## [RECORDS]
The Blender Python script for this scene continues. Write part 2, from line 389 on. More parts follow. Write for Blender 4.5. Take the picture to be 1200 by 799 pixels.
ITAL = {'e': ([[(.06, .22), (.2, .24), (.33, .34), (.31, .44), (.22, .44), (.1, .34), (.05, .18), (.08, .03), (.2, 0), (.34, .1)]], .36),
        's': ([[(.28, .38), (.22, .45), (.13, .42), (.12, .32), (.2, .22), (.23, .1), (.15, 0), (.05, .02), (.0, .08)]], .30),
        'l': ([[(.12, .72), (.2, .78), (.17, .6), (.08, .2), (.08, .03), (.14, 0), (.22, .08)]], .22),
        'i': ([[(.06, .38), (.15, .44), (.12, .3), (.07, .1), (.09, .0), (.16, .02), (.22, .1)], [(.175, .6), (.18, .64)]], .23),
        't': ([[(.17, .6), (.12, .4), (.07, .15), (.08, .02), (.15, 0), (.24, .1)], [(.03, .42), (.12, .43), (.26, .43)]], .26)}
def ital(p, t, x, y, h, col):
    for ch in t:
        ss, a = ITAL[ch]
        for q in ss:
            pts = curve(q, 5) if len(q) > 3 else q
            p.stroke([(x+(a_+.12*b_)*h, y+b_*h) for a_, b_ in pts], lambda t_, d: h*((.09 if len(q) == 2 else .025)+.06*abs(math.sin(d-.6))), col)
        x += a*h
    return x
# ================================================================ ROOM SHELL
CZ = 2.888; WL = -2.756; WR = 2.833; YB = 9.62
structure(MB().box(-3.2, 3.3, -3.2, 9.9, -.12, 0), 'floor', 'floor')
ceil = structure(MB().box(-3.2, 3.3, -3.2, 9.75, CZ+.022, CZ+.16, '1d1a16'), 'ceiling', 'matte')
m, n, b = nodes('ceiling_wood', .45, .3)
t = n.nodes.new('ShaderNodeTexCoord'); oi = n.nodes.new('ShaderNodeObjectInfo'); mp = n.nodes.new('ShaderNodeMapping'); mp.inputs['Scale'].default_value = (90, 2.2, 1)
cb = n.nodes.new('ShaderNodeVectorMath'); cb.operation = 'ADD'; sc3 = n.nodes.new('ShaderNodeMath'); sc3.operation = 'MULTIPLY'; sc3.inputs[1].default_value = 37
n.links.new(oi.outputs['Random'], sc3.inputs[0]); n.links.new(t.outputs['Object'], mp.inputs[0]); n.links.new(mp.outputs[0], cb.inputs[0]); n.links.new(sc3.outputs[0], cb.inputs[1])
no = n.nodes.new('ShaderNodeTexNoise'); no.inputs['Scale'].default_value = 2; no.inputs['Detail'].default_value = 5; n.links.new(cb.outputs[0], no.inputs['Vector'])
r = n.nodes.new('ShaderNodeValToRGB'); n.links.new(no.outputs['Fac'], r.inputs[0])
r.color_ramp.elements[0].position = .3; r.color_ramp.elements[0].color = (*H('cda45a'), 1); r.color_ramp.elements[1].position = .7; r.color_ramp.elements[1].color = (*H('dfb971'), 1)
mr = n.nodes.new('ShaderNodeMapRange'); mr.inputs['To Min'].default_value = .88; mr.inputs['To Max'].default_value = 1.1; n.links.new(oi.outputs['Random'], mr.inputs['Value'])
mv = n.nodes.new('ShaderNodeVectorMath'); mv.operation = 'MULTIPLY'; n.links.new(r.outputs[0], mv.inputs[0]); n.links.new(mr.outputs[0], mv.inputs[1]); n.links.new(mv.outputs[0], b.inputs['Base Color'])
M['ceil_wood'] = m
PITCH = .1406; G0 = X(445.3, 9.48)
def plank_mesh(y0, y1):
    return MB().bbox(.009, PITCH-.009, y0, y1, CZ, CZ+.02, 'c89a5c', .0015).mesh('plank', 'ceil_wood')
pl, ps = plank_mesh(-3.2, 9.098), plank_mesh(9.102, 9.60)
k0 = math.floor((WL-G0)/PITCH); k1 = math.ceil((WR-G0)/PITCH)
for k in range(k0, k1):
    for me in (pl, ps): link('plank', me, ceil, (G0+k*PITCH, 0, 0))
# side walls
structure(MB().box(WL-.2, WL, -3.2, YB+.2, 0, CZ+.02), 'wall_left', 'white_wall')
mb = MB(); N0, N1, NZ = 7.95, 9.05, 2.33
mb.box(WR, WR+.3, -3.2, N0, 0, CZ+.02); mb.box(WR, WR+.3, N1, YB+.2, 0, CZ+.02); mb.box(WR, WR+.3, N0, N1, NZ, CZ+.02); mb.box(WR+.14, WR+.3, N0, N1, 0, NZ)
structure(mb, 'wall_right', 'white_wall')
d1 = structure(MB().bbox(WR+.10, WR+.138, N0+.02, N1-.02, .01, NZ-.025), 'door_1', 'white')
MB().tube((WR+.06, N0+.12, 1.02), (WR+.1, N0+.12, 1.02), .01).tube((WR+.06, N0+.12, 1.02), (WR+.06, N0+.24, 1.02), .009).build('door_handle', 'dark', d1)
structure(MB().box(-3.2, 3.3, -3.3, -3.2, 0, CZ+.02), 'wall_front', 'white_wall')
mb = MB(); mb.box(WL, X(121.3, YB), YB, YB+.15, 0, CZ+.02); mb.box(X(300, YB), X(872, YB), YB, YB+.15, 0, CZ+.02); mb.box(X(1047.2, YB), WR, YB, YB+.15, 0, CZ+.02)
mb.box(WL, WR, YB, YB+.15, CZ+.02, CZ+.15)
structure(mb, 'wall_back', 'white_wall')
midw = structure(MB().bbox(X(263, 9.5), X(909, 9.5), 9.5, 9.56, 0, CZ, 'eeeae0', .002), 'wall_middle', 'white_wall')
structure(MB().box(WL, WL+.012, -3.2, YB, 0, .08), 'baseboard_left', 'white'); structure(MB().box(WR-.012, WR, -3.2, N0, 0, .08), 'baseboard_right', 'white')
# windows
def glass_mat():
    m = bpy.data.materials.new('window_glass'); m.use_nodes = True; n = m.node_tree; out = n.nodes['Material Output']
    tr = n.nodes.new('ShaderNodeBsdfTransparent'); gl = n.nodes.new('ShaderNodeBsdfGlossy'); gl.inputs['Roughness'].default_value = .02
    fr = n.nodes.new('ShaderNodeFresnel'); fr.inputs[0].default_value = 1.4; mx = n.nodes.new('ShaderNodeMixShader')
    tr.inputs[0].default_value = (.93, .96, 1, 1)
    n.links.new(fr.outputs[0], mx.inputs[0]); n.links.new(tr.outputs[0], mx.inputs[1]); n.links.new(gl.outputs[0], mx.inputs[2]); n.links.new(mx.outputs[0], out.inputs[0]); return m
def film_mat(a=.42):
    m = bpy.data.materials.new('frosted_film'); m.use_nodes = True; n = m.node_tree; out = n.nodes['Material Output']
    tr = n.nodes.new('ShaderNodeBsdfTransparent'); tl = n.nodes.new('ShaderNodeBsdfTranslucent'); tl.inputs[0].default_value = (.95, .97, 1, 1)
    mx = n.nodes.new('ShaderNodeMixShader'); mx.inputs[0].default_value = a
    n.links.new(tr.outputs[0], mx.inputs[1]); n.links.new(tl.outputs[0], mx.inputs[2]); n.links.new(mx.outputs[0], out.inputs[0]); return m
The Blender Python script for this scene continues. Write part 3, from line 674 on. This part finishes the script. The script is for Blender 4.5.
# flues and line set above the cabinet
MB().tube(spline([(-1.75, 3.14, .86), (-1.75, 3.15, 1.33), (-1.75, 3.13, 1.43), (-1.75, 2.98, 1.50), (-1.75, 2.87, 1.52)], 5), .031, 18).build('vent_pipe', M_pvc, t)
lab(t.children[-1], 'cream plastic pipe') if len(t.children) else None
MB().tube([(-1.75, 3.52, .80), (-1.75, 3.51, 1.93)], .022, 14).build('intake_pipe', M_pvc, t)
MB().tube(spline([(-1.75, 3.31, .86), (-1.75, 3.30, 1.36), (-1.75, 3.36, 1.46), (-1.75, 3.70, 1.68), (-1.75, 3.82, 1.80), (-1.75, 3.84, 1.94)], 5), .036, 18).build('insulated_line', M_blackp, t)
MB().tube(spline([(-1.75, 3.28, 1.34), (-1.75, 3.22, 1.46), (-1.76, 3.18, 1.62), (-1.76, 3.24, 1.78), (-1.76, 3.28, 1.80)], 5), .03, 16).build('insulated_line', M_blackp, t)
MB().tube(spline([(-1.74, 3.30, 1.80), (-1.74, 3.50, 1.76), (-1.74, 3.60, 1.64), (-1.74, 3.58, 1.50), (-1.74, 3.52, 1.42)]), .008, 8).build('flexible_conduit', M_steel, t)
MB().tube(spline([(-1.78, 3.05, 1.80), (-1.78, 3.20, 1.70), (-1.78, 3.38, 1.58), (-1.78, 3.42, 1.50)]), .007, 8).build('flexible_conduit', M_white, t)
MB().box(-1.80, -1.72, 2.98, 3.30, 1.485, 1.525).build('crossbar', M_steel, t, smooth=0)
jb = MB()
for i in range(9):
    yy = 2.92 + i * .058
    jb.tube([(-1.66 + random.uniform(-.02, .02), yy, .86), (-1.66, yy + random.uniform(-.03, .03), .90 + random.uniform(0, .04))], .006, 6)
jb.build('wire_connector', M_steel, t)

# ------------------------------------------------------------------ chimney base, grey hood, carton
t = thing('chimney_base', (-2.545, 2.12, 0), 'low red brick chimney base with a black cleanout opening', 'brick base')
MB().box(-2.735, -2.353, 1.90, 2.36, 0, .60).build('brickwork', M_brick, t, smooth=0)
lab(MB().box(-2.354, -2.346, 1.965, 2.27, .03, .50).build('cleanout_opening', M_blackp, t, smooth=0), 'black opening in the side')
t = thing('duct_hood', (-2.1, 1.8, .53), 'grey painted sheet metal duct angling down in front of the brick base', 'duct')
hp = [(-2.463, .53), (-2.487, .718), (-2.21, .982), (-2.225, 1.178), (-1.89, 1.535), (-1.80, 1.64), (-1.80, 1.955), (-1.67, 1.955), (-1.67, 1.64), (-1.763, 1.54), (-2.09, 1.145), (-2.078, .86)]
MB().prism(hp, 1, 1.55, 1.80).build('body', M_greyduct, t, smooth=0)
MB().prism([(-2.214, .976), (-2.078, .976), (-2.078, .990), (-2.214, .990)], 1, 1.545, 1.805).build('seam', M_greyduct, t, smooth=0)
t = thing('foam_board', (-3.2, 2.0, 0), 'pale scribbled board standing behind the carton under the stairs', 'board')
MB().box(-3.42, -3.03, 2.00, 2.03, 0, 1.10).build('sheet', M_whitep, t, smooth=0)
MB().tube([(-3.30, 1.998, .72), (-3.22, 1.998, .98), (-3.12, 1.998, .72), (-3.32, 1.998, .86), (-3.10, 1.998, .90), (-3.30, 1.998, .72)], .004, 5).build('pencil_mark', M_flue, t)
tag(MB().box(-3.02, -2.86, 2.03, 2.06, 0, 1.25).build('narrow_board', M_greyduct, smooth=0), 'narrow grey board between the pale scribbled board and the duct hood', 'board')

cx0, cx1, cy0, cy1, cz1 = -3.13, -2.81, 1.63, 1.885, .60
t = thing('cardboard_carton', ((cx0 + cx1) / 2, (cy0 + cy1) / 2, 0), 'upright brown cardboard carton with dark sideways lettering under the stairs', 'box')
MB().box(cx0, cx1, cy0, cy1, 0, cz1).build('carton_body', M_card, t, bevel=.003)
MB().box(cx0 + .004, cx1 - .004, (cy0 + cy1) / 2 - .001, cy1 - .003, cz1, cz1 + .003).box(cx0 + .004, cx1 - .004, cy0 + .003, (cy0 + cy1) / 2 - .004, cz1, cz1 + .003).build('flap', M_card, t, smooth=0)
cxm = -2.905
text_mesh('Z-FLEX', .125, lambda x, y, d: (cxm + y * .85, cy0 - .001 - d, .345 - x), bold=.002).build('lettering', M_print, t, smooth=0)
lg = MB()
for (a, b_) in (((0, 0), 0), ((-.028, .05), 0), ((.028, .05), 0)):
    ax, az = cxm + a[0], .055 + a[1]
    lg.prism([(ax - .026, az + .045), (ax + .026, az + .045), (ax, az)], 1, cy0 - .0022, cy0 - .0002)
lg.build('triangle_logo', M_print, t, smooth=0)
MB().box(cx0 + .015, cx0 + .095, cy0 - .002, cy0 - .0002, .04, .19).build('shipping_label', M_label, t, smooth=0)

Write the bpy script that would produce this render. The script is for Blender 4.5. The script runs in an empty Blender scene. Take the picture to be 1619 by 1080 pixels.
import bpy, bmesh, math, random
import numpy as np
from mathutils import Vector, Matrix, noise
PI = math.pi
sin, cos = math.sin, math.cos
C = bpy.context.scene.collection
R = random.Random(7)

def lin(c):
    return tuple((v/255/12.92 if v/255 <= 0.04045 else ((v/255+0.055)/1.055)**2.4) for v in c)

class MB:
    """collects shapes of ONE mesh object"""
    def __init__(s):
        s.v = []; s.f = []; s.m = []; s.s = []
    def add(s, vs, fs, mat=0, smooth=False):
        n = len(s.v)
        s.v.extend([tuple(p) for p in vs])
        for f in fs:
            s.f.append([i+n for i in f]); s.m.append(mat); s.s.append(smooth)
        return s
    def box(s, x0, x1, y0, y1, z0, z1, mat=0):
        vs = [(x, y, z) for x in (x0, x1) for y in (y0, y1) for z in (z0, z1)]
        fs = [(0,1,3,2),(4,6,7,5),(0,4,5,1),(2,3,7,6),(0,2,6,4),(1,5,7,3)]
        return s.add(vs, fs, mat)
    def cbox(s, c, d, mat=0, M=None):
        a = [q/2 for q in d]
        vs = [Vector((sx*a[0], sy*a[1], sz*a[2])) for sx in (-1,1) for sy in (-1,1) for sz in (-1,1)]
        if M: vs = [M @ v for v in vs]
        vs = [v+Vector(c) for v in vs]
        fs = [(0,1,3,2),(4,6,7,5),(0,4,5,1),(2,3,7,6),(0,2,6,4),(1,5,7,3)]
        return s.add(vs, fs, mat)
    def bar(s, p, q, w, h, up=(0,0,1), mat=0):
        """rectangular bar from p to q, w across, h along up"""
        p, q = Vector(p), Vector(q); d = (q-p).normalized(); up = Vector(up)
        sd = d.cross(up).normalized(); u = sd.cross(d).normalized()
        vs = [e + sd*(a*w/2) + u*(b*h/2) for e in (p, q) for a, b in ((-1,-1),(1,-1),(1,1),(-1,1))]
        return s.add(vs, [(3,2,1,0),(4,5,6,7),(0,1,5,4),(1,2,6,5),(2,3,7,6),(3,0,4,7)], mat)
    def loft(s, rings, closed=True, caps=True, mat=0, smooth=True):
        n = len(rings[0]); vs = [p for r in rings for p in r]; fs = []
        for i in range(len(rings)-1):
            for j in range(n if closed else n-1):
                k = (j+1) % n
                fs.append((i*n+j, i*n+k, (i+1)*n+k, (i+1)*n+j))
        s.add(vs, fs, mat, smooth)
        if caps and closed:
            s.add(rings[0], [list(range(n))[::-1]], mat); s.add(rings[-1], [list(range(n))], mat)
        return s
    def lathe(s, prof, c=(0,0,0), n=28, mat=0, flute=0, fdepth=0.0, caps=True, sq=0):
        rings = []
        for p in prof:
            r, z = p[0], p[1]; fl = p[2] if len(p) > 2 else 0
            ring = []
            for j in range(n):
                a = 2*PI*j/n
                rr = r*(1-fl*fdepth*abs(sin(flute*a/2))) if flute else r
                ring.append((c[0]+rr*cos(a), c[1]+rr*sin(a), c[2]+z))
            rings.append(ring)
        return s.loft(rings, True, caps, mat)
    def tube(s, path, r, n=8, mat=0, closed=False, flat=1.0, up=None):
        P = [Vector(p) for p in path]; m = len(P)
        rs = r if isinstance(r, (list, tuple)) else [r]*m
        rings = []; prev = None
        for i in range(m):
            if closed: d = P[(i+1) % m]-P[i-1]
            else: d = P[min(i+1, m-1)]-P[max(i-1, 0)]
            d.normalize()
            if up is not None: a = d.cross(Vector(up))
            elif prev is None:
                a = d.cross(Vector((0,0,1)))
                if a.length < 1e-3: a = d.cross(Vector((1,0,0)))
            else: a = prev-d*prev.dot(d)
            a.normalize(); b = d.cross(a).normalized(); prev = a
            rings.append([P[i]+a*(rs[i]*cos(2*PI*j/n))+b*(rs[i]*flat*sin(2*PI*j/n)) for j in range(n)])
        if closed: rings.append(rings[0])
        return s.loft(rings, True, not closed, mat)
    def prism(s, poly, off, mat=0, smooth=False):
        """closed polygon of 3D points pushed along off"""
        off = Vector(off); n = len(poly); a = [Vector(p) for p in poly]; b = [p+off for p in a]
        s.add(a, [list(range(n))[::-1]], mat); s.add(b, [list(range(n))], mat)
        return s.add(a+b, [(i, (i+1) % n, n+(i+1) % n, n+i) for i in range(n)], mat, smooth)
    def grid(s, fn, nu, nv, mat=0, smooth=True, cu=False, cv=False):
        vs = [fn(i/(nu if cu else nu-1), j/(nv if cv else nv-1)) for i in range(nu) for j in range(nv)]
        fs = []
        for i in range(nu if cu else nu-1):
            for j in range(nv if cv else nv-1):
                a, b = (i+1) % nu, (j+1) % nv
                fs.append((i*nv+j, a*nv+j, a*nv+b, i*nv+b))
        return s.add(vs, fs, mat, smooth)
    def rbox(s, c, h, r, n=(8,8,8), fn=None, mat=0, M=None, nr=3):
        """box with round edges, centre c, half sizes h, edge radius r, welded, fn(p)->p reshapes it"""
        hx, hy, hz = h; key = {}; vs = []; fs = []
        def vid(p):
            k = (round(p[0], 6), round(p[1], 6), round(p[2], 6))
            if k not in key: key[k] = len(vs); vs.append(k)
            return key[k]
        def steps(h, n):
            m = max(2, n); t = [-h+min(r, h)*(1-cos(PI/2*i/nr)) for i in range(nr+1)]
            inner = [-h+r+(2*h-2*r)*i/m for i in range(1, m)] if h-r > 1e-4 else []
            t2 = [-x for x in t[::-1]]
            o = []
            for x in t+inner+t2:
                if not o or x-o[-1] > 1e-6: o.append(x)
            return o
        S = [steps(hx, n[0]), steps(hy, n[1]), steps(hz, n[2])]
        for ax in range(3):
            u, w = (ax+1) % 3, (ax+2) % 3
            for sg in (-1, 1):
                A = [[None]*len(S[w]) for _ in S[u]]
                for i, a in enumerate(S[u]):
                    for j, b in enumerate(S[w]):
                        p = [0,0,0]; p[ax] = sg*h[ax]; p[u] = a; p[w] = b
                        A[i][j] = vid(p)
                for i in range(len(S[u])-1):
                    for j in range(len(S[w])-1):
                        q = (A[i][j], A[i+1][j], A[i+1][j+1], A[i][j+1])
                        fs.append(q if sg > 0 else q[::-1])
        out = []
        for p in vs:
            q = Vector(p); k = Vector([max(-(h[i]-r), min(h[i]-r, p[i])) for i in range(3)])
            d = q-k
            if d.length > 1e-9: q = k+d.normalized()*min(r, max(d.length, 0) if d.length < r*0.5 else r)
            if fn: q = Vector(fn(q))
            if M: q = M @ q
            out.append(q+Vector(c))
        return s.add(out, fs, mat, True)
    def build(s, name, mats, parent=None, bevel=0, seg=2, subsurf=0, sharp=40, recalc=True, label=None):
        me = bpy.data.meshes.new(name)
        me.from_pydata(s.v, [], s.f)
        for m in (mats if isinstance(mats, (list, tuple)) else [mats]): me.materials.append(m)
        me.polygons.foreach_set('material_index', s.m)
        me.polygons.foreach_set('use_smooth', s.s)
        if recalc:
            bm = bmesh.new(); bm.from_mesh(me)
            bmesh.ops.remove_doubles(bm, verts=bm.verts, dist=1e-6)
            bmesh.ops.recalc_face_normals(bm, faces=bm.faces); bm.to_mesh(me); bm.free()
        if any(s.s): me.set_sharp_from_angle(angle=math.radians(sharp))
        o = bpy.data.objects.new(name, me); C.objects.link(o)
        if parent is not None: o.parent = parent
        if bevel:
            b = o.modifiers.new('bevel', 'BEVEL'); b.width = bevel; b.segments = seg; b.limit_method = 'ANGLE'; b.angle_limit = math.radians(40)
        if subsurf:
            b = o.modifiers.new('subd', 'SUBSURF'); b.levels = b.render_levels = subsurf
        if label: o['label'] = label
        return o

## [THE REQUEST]
Pull out every line above that holds the word "this".

## [SOLVED EXERCISE]
The Blender Python script for this scene continues. Write part 2, from line 389 on. More parts follow. Write for Blender 4.5. Take the picture to be 1200 by 799 pixels.
The Blender Python script for this scene continues. Write part 3, from line 674 on. This part finishes the script. The script is for Blender 4.5.
Write the bpy script that would produce this render. The script is for Blender 4.5. The script runs in an empty Blender scene. Take the picture to be 1619 by 1080 pixels.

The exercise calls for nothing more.